On the Mount of Transfiguration, Moses, representing the Law, and Elijah, representing the Prophets, talked with Jesus about his departure, his death, literally: his exodus. The first exodus from slavery in Egypt prefigured the far more important exodus of Jesus from this world which would achieve freedom from slavery to sin and from the devil's prison. It could be said that Moses and Elijah passed the baton on to Jesus, leaving the beloved Son of God to be the substance of which they were mere shadows.

In the same way, Solomon's temple has been eclipsed by the worldwide church, God's new ethnic group, in both an individual and a corporate sense. You and I are temples of the living God; Father, Son and Holy Spirit (John 14:23; 1 Cor. 3:16; 6:19; 2 Cor. 6:16). "Through [the Son] we both [Jew and Gentile] have access to the Father by one Spirit. Consequently, you [Gentiles] are no longer foreigners and strangers, but fellow citizens with God’s people and also members of his household, built on the foundation of the apostles and prophets, with Christ Jesus himself as the chief cornerstone. In him the whole building is joined together and rises to become a holy temple in the Lord. And in him you too are being built together to become a dwelling in which God lives by his Spirit" (Eph. 2:18-22).

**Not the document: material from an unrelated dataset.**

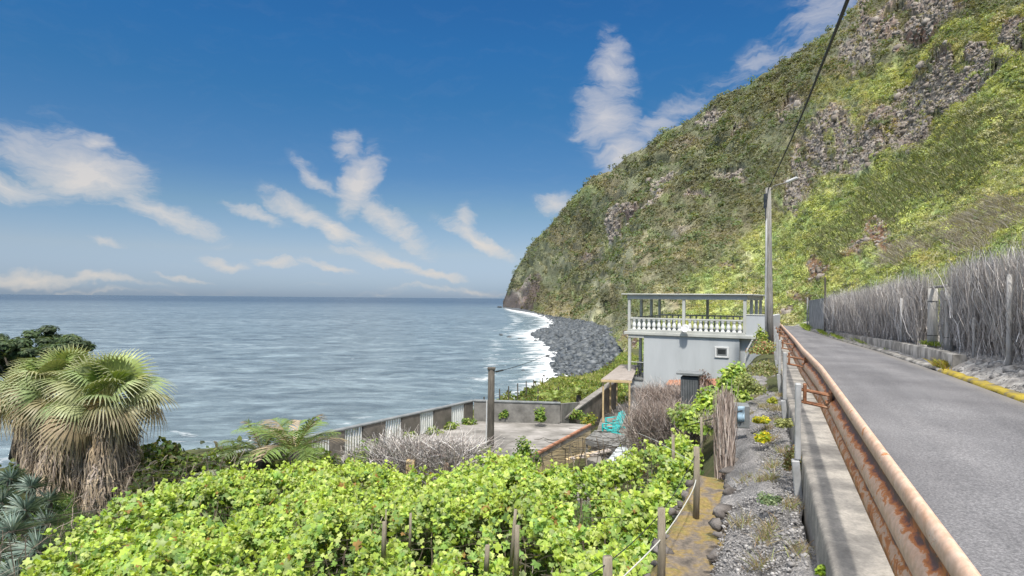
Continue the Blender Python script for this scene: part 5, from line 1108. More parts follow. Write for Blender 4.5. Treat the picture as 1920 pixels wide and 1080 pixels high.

What struck me most from the passage in Acts, were the words "The Most High doesn’t live in temples made by human hands. 'Heaven is my throne, and the earth is my footstool. Could you build me a temple as good as that? Could you build me such a resting place? Didn’t my hands make both heaven and earth?'"

Here is what I thought. God made us. We are the work of his hands; fearfully and wonderfully made; the crown of his creation; made in his image; to multiply, to rule over every living creature and to husband and care for God's breath-taking creation which he has entrusted to us. What a magnificent calling! What incredible value God has placed upon us! Then, when we rejected his rule over us and gave our allegiance to his arch enemy, that value never diminished. He paid the price of our redemption with the precious blood of his Son! Now he chooses to make us his resting place; his home; those he has purchased, purified, adopted and accepted; promising never, no never, to cast us out. He has built a temple for himself and that is us! Dare we say, "as good as" heaven and earth!